Tal como señaló Schelling en la primera parte del siglo XIX, los filósofos alemanes «se habían alejado poco a poco, cada vez más, de lo que es generalmente inteligible, […] y este alejamiento llegó a convertirse por fin casi en la medida de su talento filosófico». O lo que es sostenido habitualmente: un filósofo parece más estimado, en ocasiones, cuanto más difícil resulta de comprender. Como es natural, cualquier persona, talentosa o no, puede escribir de modo incomprensible. Cuando una forma de escritura resulta incomprensible para el lector, esta se deberá a un defecto no de aquel que mira, sino de aquel que produce dicho texto. Así, Hegel llegó a decir en referencia a la complicada terminología kantiana, que «muchas personas consiguen adueñarse de este lenguaje, y entonces el secreto se descubre: detrás de ese espantajo se ocultan pensamientos muy vulgares».
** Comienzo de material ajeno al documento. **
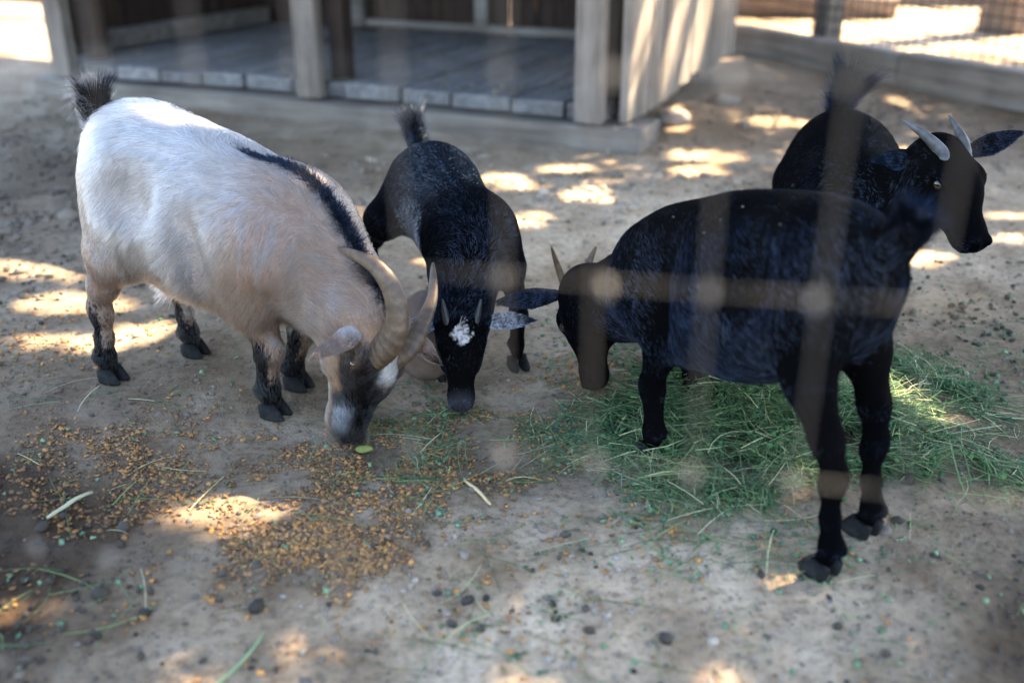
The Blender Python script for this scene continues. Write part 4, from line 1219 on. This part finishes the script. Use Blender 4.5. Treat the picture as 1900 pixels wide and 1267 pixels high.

Decía Nietzsche que las almas profundas buscan la luz, mientras «hay espíritus que enturbian sus aguas para hacerlas parecer profundas». Una cita que sintetiza perfectamente el núcleo de esta cuestión: no por mucho dificultar el discurso es mejor una obra, sino precisamente al revés (siempre y cuando no se vea degradado su contenido). Y, por supuesto, esto no la vuelve peor, sino al revés: más disfrutable (o, si se prefiere, más placentera).